Nirontor, on Zee5, is more Affecting when it is Meandering and Mysterious, and not looking for Meaning

Featuring strong moments and performances, Chandrasish Ray’s debut film, starring Prosenjit Chatterjee, treads the unusual road 
Nirontor, on Zee5, is more Affecting when it is Meandering and Mysterious, and not looking for Meaning

Writer-Director: Chandrasish Ray

Cast: Prosenjit Chatterjee, Satyam Bhattacharya, Ankita Majhi

Language: Bengali

A middle aged civil engineer goes to the mountains location scouting for a resort with his assistant project manager. It is just a starting point for this character-driven film; the plot of land will soon become irrelevant and the plot of the film will move in its own languid rhythm, assuming the slow paced life up in the mountains, alive in the banter between the unlikely pair. 

The equation between Prosenjit Chatterjee's Biplab and Satyam Bhattacharya's Bhaskar is interesting. Biplab throws casual insults at Bhaskar without reason, but he also has an affection for him; Bhaskar (a relaxed, contemplative performance by Bhattacharya), on the other hand, seems to be struggling from within, both in terms of unresolved issues back home, and indigestion. And Chatterjee is great playing the senior to the junior, the professor to the assistant, as in Kakabu films or Baishe Shrabon. Here he is part father-figure, part drinking buddy and a bit of a bully to Bhattacharya's sullen Bhaskar. There is an almost seriocomic air in their interactions that keeps the film going  even though nothing much happens, except the two characters revealing more about their own lives to each other.

The atmosphere of the place is spot on. Soumik Haldar captures the beauty of the mountain in all its changing lights, curving roads and magnificent vistas without none of the picture postcard glossiness; the place Biplab and Bhaskar stay is no fancy hotel but a budget accommodation. It's a non-touristy spot presumably somewhere in the Chitre region, close to the Singalila range in West Bengal (at the beginning of the film, when a local asks Biplab why they want a plot in this godforsaken place, which is barren and where there is hardly any network to make calls, he says, 'It's exotic. Thats what we are after now.') The music playing in the car is a song by Bipul Chhetri, the Nepali indie musician who has an audience among the urban listeners thanks to YouTube.

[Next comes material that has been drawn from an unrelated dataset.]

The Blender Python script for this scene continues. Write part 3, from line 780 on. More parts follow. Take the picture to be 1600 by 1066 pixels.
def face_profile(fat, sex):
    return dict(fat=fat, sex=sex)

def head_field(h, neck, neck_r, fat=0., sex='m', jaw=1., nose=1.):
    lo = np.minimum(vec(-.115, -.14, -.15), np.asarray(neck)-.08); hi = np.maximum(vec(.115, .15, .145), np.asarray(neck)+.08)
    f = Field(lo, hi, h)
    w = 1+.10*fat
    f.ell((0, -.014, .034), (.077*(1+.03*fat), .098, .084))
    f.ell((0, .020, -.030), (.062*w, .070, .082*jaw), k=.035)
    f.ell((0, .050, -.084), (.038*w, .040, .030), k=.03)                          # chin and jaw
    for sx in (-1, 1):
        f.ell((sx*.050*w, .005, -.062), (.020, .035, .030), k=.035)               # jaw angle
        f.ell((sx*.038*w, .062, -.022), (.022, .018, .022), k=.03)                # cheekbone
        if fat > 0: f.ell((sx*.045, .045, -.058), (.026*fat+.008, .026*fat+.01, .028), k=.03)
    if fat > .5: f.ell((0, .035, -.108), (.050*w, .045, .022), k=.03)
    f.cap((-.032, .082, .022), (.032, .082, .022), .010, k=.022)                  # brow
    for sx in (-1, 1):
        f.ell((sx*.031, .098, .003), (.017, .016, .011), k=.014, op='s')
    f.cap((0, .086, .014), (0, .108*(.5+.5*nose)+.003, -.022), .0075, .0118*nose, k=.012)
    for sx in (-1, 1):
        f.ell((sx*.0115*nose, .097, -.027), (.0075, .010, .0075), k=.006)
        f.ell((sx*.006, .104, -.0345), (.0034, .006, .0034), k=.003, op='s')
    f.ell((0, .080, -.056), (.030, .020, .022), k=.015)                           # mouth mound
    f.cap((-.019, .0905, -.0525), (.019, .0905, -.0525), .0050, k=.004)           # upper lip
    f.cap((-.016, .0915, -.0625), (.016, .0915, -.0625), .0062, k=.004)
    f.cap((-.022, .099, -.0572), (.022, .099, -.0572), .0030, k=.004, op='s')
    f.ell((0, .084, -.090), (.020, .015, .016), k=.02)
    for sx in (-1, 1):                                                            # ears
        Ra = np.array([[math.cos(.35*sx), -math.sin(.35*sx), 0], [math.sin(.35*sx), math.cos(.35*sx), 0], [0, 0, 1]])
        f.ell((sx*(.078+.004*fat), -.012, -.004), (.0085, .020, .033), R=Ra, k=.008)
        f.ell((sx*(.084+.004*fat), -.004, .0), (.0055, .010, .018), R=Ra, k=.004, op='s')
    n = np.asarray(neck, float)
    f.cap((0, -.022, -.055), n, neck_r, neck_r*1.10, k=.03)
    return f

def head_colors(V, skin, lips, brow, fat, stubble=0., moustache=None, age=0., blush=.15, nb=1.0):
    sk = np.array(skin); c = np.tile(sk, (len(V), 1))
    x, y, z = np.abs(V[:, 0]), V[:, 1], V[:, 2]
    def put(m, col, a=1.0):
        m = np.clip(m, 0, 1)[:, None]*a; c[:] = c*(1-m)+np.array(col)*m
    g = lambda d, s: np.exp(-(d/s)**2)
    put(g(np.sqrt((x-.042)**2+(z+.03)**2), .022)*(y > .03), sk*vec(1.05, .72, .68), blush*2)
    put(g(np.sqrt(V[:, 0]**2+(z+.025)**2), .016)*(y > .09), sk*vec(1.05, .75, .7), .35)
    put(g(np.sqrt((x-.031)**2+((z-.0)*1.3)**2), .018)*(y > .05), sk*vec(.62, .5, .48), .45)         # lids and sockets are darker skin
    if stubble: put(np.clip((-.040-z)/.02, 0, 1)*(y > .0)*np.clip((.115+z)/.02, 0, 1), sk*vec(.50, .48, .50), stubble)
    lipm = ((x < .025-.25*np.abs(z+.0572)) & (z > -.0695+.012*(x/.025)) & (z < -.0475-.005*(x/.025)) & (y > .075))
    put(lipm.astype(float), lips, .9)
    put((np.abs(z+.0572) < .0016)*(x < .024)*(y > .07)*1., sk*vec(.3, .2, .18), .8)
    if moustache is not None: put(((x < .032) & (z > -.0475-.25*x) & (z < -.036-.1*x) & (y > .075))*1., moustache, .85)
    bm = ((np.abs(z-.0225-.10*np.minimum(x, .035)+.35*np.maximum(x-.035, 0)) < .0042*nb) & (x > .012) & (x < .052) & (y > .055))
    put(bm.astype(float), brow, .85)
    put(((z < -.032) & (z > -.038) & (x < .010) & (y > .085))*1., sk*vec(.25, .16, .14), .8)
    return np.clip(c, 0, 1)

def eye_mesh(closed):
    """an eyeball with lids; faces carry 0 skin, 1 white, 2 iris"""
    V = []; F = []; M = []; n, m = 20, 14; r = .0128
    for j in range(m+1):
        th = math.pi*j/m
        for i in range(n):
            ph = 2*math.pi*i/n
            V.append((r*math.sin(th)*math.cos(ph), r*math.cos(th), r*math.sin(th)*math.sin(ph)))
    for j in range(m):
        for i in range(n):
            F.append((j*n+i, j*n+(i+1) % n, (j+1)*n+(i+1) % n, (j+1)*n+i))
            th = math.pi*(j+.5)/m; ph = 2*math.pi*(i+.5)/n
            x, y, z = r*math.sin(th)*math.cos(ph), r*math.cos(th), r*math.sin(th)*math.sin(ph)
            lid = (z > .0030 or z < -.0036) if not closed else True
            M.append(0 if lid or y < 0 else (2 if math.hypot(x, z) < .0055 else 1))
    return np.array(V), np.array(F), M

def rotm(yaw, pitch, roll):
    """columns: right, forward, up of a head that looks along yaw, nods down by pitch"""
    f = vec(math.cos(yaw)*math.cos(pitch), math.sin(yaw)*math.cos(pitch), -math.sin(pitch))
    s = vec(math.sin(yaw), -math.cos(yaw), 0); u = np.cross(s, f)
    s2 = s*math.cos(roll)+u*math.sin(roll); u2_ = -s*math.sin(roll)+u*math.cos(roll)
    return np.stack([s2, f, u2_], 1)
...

The director Chandrasish Ray seems to be in love with the hills himself, setting the first half of his first film in the kind of place he loves, filling it with the kind of things he has fondness for. You sense the influence of Iranian cinema, and it reminded me of Turkish auteur Nuri Bilge Ceylan in the way a intimate human drama unfolds against the vast immeasurable landscape. But you also think of Kaushik Ganguly, with who Ray has been a longtime assistant. 

There is a nice looseness in the flow, which is compromised once the film changes course halfway. It casts a shadow of deep unhappiness on the film, of the morose kind; it labours to be Good Cinema. The film is more affecting when it was meandering and mysterious, not clear about what it's exactly about: it's in these later portions, when the Meanings emerge that you start fidgeting. (Oh, Biplab and his wife can't have a child; Bhaskar and his wife can, but...; or, the recurring scene of Biplab seeing a couple going for walks in his neighbourhood in Kolkata, reminding him young love). The background score is overpowering, drowning scenes with sentimental piano.  

Even Chatterjee is much less effective. You wonder if the stoicism is a crutch; it gets a little repetitive, especially since the actor does something similar in Mayurakshi, where he is similarly leadened with familial duties. In that film he had a father suffering from amnesia; here he has a wife who has fallen into an endless depression. Or maybe that's the point: this is a man who is admittedly his better version when he is at work away from home. His nature of work sends him for outdoor trips such as the one shown in the movie. When he takes a holiday, he is at home, tending to his wife with a dour face. Ankita Majhi is very good as his wife. She brings distinct shades to the character, unreasonable in her mood swings but she has a commanding presence that demands dignity. 

What stays with you, however, are some great moments, as in when Biplab and their driver find Bhaskar sitting on the edge of a hill staring into the range of mountains, transfixed, and they leave him alone in his quiet. It's the kind of moment you may experience in your life that you don't see captured in cinema, at least not in our mainstream cinema: the effect that nature has on man. Or when Biplab is told about a shattering news when he is taking a leak in the open near the bushes. At any other time he would have other things to latch on to in order to absorb the shock, but all he can do right now is finish what he is doing—the camera stays on his face.